__Problem details__
Reproduce the listing word for word. Skip any image.

┌────────

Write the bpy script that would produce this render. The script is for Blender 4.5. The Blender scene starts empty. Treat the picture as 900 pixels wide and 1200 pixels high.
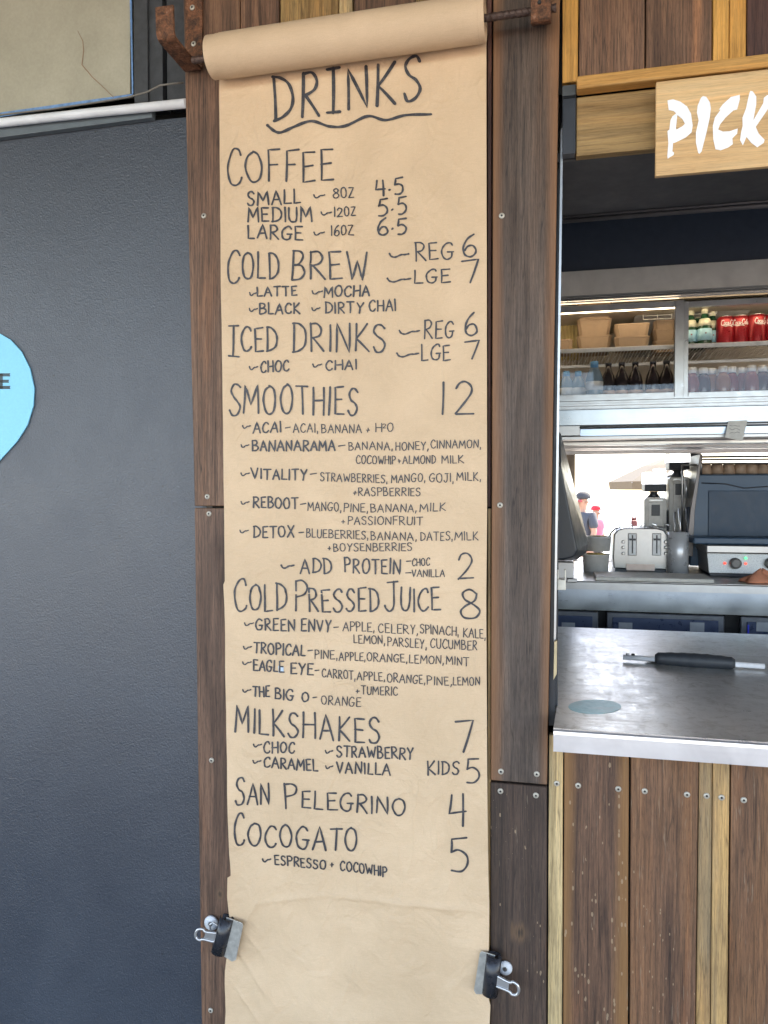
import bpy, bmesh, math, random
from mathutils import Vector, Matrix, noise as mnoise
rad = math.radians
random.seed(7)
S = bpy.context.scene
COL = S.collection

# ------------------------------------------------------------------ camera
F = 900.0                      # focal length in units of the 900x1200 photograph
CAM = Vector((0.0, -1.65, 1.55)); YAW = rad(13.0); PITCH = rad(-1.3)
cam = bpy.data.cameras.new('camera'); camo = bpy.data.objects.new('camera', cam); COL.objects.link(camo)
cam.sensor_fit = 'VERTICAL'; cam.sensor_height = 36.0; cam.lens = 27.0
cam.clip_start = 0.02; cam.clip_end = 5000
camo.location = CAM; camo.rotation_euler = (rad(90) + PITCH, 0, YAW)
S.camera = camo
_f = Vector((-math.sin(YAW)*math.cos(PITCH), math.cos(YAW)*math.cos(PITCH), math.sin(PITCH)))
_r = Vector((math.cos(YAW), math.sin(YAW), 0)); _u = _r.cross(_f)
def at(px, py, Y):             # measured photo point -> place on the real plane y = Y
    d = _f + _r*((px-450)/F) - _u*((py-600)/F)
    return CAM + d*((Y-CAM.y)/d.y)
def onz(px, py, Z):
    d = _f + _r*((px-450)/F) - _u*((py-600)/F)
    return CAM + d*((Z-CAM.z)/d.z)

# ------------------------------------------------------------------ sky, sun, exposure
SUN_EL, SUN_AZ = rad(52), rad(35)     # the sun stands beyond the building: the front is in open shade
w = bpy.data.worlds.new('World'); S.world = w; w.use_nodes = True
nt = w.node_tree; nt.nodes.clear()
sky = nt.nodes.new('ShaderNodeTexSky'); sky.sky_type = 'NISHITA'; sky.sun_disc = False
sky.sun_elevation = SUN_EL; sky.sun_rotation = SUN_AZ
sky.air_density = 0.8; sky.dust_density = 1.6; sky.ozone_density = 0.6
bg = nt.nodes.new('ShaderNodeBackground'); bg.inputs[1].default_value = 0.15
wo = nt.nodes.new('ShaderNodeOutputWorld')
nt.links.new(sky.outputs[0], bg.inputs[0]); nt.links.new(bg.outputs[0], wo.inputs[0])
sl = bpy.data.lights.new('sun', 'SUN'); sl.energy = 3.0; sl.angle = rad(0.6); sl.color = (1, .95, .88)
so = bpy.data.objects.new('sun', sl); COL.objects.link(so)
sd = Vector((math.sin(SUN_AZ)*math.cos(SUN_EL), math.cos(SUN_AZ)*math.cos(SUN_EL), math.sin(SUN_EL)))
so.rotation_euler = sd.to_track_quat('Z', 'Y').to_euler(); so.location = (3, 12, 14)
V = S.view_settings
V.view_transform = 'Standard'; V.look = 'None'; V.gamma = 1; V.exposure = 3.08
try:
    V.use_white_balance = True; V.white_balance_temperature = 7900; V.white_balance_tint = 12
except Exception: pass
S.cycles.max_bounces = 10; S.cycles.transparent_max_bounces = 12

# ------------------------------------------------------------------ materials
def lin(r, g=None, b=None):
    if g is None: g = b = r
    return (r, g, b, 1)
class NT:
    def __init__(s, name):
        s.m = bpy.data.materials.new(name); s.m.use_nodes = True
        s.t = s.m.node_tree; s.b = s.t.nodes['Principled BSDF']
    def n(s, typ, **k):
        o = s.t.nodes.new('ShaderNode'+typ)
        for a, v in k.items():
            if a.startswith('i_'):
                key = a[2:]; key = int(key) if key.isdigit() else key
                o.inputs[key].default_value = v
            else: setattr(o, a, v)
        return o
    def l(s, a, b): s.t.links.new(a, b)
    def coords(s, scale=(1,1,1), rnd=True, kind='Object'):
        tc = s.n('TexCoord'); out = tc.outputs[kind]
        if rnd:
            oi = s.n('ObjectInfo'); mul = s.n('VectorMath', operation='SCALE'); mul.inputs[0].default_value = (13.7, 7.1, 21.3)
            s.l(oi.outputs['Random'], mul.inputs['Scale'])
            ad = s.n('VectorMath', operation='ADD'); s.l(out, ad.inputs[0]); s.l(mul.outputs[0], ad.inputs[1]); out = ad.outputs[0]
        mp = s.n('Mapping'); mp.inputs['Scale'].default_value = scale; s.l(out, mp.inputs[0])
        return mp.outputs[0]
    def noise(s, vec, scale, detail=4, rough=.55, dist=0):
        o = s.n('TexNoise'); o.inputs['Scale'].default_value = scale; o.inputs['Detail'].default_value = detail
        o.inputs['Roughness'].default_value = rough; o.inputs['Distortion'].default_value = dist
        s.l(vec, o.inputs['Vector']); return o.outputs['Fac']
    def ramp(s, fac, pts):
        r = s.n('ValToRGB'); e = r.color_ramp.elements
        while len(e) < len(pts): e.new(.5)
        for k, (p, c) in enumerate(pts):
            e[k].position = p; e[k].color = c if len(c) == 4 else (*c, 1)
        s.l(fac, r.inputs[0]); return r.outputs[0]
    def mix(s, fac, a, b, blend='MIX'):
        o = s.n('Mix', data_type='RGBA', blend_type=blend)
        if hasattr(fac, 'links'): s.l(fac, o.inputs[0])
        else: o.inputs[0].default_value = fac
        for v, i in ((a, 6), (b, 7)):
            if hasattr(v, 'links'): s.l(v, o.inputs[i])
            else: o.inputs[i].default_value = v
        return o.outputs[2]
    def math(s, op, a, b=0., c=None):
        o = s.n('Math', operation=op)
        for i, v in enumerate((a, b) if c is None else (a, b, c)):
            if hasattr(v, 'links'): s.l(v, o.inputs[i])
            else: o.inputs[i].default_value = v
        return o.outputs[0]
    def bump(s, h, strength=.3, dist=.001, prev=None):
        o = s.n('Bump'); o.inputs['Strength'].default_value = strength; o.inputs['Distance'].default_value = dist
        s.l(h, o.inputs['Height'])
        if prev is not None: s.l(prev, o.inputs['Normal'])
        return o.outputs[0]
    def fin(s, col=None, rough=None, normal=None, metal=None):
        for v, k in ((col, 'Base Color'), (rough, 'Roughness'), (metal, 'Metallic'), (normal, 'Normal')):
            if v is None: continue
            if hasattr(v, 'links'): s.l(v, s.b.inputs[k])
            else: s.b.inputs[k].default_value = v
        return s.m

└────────

__Exercise result__
Write the bpy script that would produce this render. The script is for Blender 4.5. The Blender scene starts empty. Treat the picture as 900 pixels wide and 1200 pixels high.
import bpy, bmesh, math, random
from mathutils import Vector, Matrix, noise as mnoise
rad = math.radians
random.seed(7)
S = bpy.context.scene
COL = S.collection

# ------------------------------------------------------------------ camera
F = 900.0                      # focal length in units of the 900x1200 photograph
CAM = Vector((0.0, -1.65, 1.55)); YAW = rad(13.0); PITCH = rad(-1.3)
cam = bpy.data.cameras.new('camera'); camo = bpy.data.objects.new('camera', cam); COL.objects.link(camo)
cam.sensor_fit = 'VERTICAL'; cam.sensor_height = 36.0; cam.lens = 27.0
cam.clip_start = 0.02; cam.clip_end = 5000
camo.location = CAM; camo.rotation_euler = (rad(90) + PITCH, 0, YAW)
S.camera = camo
_f = Vector((-math.sin(YAW)*math.cos(PITCH), math.cos(YAW)*math.cos(PITCH), math.sin(PITCH)))
_r = Vector((math.cos(YAW), math.sin(YAW), 0)); _u = _r.cross(_f)
def at(px, py, Y):             # measured photo point -> place on the real plane y = Y
    d = _f + _r*((px-450)/F) - _u*((py-600)/F)
    return CAM + d*((Y-CAM.y)/d.y)
def onz(px, py, Z):
    d = _f + _r*((px-450)/F) - _u*((py-600)/F)
    return CAM + d*((Z-CAM.z)/d.z)

# ------------------------------------------------------------------ sky, sun, exposure
SUN_EL, SUN_AZ = rad(52), rad(35)     # the sun stands beyond the building: the front is in open shade
w = bpy.data.worlds.new('World'); S.world = w; w.use_nodes = True
nt = w.node_tree; nt.nodes.clear()
sky = nt.nodes.new('ShaderNodeTexSky'); sky.sky_type = 'NISHITA'; sky.sun_disc = False
sky.sun_elevation = SUN_EL; sky.sun_rotation = SUN_AZ
sky.air_density = 0.8; sky.dust_density = 1.6; sky.ozone_density = 0.6
bg = nt.nodes.new('ShaderNodeBackground'); bg.inputs[1].default_value = 0.15
wo = nt.nodes.new('ShaderNodeOutputWorld')
nt.links.new(sky.outputs[0], bg.inputs[0]); nt.links.new(bg.outputs[0], wo.inputs[0])
sl = bpy.data.lights.new('sun', 'SUN'); sl.energy = 3.0; sl.angle = rad(0.6); sl.color = (1, .95, .88)
so = bpy.data.objects.new('sun', sl); COL.objects.link(so)
sd = Vector((math.sin(SUN_AZ)*math.cos(SUN_EL), math.cos(SUN_AZ)*math.cos(SUN_EL), math.sin(SUN_EL)))
so.rotation_euler = sd.to_track_quat('Z', 'Y').to_euler(); so.location = (3, 12, 14)
V = S.view_settings
V.view_transform = 'Standard'; V.look = 'None'; V.gamma = 1; V.exposure = 3.08
try:
    V.use_white_balance = True; V.white_balance_temperature = 7900; V.white_balance_tint = 12
except Exception: pass
S.cycles.max_bounces = 10; S.cycles.transparent_max_bounces = 12

# ------------------------------------------------------------------ materials
def lin(r, g=None, b=None):
    if g is None: g = b = r
    return (r, g, b, 1)
class NT:
    def __init__(s, name):
        s.m = bpy.data.materials.new(name); s.m.use_nodes = True
        s.t = s.m.node_tree; s.b = s.t.nodes['Principled BSDF']
    def n(s, typ, **k):
        o = s.t.nodes.new('ShaderNode'+typ)
        for a, v in k.items():
            if a.startswith('i_'):
                key = a[2:]; key = int(key) if key.isdigit() else key
                o.inputs[key].default_value = v
            else: setattr(o, a, v)
        return o
    def l(s, a, b): s.t.links.new(a, b)
    def coords(s, scale=(1,1,1), rnd=True, kind='Object'):
        tc = s.n('TexCoord'); out = tc.outputs[kind]
        if rnd:
            oi = s.n('ObjectInfo'); mul = s.n('VectorMath', operation='SCALE'); mul.inputs[0].default_value = (13.7, 7.1, 21.3)
            s.l(oi.outputs['Random'], mul.inputs['Scale'])
            ad = s.n('VectorMath', operation='ADD'); s.l(out, ad.inputs[0]); s.l(mul.outputs[0], ad.inputs[1]); out = ad.outputs[0]
        mp = s.n('Mapping'); mp.inputs['Scale'].default_value = scale; s.l(out, mp.inputs[0])
        return mp.outputs[0]
    def noise(s, vec, scale, detail=4, rough=.55, dist=0):
        o = s.n('TexNoise'); o.inputs['Scale'].default_value = scale; o.inputs['Detail'].default_value = detail
        o.inputs['Roughness'].default_value = rough; o.inputs['Distortion'].default_value = dist
        s.l(vec, o.inputs['Vector']); return o.outputs['Fac']
    def ramp(s, fac, pts):
        r = s.n('ValToRGB'); e = r.color_ramp.elements
        while len(e) < len(pts): e.new(.5)
        for k, (p, c) in enumerate(pts):
            e[k].position = p; e[k].color = c if len(c) == 4 else (*c, 1)
        s.l(fac, r.inputs[0]); return r.outputs[0]
    def mix(s, fac, a, b, blend='MIX'):
        o = s.n('Mix', data_type='RGBA', blend_type=blend)
        if hasattr(fac, 'links'): s.l(fac, o.inputs[0])
        else: o.inputs[0].default_value = fac
        for v, i in ((a, 6), (b, 7)):
            if hasattr(v, 'links'): s.l(v, o.inputs[i])
            else: o.inputs[i].default_value = v
        return o.outputs[2]
    def math(s, op, a, b=0., c=None):
        o = s.n('Math', operation=op)
        for i, v in enumerate((a, b) if c is None else (a, b, c)):
            if hasattr(v, 'links'): s.l(v, o.inputs[i])
            else: o.inputs[i].default_value = v
        return o.outputs[0]
    def bump(s, h, strength=.3, dist=.001, prev=None):
        o = s.n('Bump'); o.inputs['Strength'].default_value = strength; o.inputs['Distance'].default_value = dist
        s.l(h, o.inputs['Height'])
        if prev is not None: s.l(prev, o.inputs['Normal'])
        return o.outputs[0]
    def fin(s, col=None, rough=None, normal=None, metal=None):
        for v, k in ((col, 'Base Color'), (rough, 'Roughness'), (metal, 'Metallic'), (normal, 'Normal')):
            if v is None: continue
            if hasattr(v, 'links'): s.l(v, s.b.inputs[k])
            else: s.b.inputs[k].default_value = v
        return s.m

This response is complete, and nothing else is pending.